DATA EXCERPT:

==================================================

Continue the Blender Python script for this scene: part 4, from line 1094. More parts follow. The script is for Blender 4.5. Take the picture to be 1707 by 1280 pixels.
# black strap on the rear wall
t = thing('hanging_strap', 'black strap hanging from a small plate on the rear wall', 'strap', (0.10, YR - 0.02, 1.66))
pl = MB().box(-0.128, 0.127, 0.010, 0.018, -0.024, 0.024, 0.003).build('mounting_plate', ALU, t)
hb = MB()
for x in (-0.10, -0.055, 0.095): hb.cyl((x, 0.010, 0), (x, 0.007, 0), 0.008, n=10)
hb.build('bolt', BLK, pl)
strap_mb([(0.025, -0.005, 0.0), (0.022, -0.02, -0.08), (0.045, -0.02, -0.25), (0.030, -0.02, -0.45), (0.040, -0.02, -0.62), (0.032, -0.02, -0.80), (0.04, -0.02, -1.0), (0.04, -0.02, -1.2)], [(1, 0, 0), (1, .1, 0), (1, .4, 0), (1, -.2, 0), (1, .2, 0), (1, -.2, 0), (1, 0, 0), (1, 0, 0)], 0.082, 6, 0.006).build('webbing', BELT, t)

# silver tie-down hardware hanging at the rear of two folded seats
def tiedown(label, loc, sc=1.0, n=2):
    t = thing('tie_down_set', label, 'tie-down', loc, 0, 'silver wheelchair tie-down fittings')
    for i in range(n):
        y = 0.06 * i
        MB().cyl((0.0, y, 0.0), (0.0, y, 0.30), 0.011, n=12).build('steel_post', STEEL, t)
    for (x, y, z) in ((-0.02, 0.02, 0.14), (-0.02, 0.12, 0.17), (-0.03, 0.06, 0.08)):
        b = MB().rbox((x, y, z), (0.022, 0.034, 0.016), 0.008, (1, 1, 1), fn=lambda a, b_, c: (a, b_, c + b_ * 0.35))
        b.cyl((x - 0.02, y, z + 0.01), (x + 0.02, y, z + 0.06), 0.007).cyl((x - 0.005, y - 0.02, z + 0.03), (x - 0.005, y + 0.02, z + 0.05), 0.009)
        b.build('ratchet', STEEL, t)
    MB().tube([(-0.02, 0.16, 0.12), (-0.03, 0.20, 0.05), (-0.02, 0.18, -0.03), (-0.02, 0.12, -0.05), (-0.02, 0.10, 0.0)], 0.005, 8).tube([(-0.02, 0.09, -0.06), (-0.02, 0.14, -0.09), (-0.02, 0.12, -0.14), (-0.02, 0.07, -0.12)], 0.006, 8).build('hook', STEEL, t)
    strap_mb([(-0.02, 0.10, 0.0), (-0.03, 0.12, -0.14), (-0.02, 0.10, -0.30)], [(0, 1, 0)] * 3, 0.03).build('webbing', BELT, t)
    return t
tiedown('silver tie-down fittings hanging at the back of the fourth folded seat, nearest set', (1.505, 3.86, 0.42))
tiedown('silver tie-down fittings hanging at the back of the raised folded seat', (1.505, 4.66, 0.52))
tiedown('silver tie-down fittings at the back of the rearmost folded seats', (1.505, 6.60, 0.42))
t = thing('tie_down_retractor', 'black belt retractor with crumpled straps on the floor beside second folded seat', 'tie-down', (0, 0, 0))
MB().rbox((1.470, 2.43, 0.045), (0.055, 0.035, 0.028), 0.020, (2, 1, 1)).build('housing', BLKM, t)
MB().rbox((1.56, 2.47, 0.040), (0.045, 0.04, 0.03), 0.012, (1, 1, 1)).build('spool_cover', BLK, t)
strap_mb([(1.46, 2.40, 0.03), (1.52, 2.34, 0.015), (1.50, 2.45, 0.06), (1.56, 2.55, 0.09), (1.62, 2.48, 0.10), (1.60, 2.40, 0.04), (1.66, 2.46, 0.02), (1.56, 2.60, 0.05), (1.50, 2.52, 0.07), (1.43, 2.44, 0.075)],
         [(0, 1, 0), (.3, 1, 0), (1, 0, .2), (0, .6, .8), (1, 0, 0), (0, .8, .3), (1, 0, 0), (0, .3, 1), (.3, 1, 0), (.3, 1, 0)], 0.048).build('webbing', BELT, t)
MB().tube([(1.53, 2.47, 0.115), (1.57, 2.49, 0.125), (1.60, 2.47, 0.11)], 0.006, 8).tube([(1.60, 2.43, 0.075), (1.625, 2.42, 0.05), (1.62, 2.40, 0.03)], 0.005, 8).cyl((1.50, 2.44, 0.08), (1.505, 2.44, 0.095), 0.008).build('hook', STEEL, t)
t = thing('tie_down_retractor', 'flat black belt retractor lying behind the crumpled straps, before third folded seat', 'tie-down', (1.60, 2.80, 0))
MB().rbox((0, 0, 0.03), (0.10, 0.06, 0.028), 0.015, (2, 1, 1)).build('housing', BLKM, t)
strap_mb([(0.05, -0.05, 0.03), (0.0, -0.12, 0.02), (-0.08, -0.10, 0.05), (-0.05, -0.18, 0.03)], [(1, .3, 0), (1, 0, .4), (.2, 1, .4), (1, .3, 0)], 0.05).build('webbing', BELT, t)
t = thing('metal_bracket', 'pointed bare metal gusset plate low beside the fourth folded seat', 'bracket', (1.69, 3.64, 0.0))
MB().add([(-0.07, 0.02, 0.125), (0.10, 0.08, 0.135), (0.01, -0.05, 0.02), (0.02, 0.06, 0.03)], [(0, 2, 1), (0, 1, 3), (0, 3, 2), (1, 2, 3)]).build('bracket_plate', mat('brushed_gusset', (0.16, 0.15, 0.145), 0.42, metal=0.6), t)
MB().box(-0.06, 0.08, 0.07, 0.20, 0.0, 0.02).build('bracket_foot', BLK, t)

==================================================

Give back each line above precisely as it stands.

Continue the Blender Python script for this scene: part 4, from line 1094. More parts follow. The script is for Blender 4.5. Take the picture to be 1707 by 1280 pixels.
# black strap on the rear wall
t = thing('hanging_strap', 'black strap hanging from a small plate on the rear wall', 'strap', (0.10, YR - 0.02, 1.66))
pl = MB().box(-0.128, 0.127, 0.010, 0.018, -0.024, 0.024, 0.003).build('mounting_plate', ALU, t)
hb = MB()
for x in (-0.10, -0.055, 0.095): hb.cyl((x, 0.010, 0), (x, 0.007, 0), 0.008, n=10)
hb.build('bolt', BLK, pl)
strap_mb([(0.025, -0.005, 0.0), (0.022, -0.02, -0.08), (0.045, -0.02, -0.25), (0.030, -0.02, -0.45), (0.040, -0.02, -0.62), (0.032, -0.02, -0.80), (0.04, -0.02, -1.0), (0.04, -0.02, -1.2)], [(1, 0, 0), (1, .1, 0), (1, .4, 0), (1, -.2, 0), (1, .2, 0), (1, -.2, 0), (1, 0, 0), (1, 0, 0)], 0.082, 6, 0.006).build('webbing', BELT, t)

# silver tie-down hardware hanging at the rear of two folded seats
def tiedown(label, loc, sc=1.0, n=2):
    t = thing('tie_down_set', label, 'tie-down', loc, 0, 'silver wheelchair tie-down fittings')
    for i in range(n):
        y = 0.06 * i
        MB().cyl((0.0, y, 0.0), (0.0, y, 0.30), 0.011, n=12).build('steel_post', STEEL, t)
    for (x, y, z) in ((-0.02, 0.02, 0.14), (-0.02, 0.12, 0.17), (-0.03, 0.06, 0.08)):
        b = MB().rbox((x, y, z), (0.022, 0.034, 0.016), 0.008, (1, 1, 1), fn=lambda a, b_, c: (a, b_, c + b_ * 0.35))
        b.cyl((x - 0.02, y, z + 0.01), (x + 0.02, y, z + 0.06), 0.007).cyl((x - 0.005, y - 0.02, z + 0.03), (x - 0.005, y + 0.02, z + 0.05), 0.009)
        b.build('ratchet', STEEL, t)
    MB().tube([(-0.02, 0.16, 0.12), (-0.03, 0.20, 0.05), (-0.02, 0.18, -0.03), (-0.02, 0.12, -0.05), (-0.02, 0.10, 0.0)], 0.005, 8).tube([(-0.02, 0.09, -0.06), (-0.02, 0.14, -0.09), (-0.02, 0.12, -0.14), (-0.02, 0.07, -0.12)], 0.006, 8).build('hook', STEEL, t)
    strap_mb([(-0.02, 0.10, 0.0), (-0.03, 0.12, -0.14), (-0.02, 0.10, -0.30)], [(0, 1, 0)] * 3, 0.03).build('webbing', BELT, t)
    return t
tiedown('silver tie-down fittings hanging at the back of the fourth folded seat, nearest set', (1.505, 3.86, 0.42))
tiedown('silver tie-down fittings hanging at the back of the raised folded seat', (1.505, 4.66, 0.52))
tiedown('silver tie-down fittings at the back of the rearmost folded seats', (1.505, 6.60, 0.42))
t = thing('tie_down_retractor', 'black belt retractor with crumpled straps on the floor beside second folded seat', 'tie-down', (0, 0, 0))
MB().rbox((1.470, 2.43, 0.045), (0.055, 0.035, 0.028), 0.020, (2, 1, 1)).build('housing', BLKM, t)
MB().rbox((1.56, 2.47, 0.040), (0.045, 0.04, 0.03), 0.012, (1, 1, 1)).build('spool_cover', BLK, t)
strap_mb([(1.46, 2.40, 0.03), (1.52, 2.34, 0.015), (1.50, 2.45, 0.06), (1.56, 2.55, 0.09), (1.62, 2.48, 0.10), (1.60, 2.40, 0.04), (1.66, 2.46, 0.02), (1.56, 2.60, 0.05), (1.50, 2.52, 0.07), (1.43, 2.44, 0.075)],
         [(0, 1, 0), (.3, 1, 0), (1, 0, .2), (0, .6, .8), (1, 0, 0), (0, .8, .3), (1, 0, 0), (0, .3, 1), (.3, 1, 0), (.3, 1, 0)], 0.048).build('webbing', BELT, t)
MB().tube([(1.53, 2.47, 0.115), (1.57, 2.49, 0.125), (1.60, 2.47, 0.11)], 0.006, 8).tube([(1.60, 2.43, 0.075), (1.625, 2.42, 0.05), (1.62, 2.40, 0.03)], 0.005, 8).cyl((1.50, 2.44, 0.08), (1.505, 2.44, 0.095), 0.008).build('hook', STEEL, t)
t = thing('tie_down_retractor', 'flat black belt retractor lying behind the crumpled straps, before third folded seat', 'tie-down', (1.60, 2.80, 0))
MB().rbox((0, 0, 0.03), (0.10, 0.06, 0.028), 0.015, (2, 1, 1)).build('housing', BLKM, t)
strap_mb([(0.05, -0.05, 0.03), (0.0, -0.12, 0.02), (-0.08, -0.10, 0.05), (-0.05, -0.18, 0.03)], [(1, .3, 0), (1, 0, .4), (.2, 1, .4), (1, .3, 0)], 0.05).build('webbing', BELT, t)
t = thing('metal_bracket', 'pointed bare metal gusset plate low beside the fourth folded seat', 'bracket', (1.69, 3.64, 0.0))
MB().add([(-0.07, 0.02, 0.125), (0.10, 0.08, 0.135), (0.01, -0.05, 0.02), (0.02, 0.06, 0.03)], [(0, 2, 1), (0, 1, 3), (0, 3, 2), (1, 2, 3)]).build('bracket_plate', mat('brushed_gusset', (0.16, 0.15, 0.145), 0.42, metal=0.6), t)
MB().box(-0.06, 0.08, 0.07, 0.20, 0.0, 0.02).build('bracket_foot', BLK, t)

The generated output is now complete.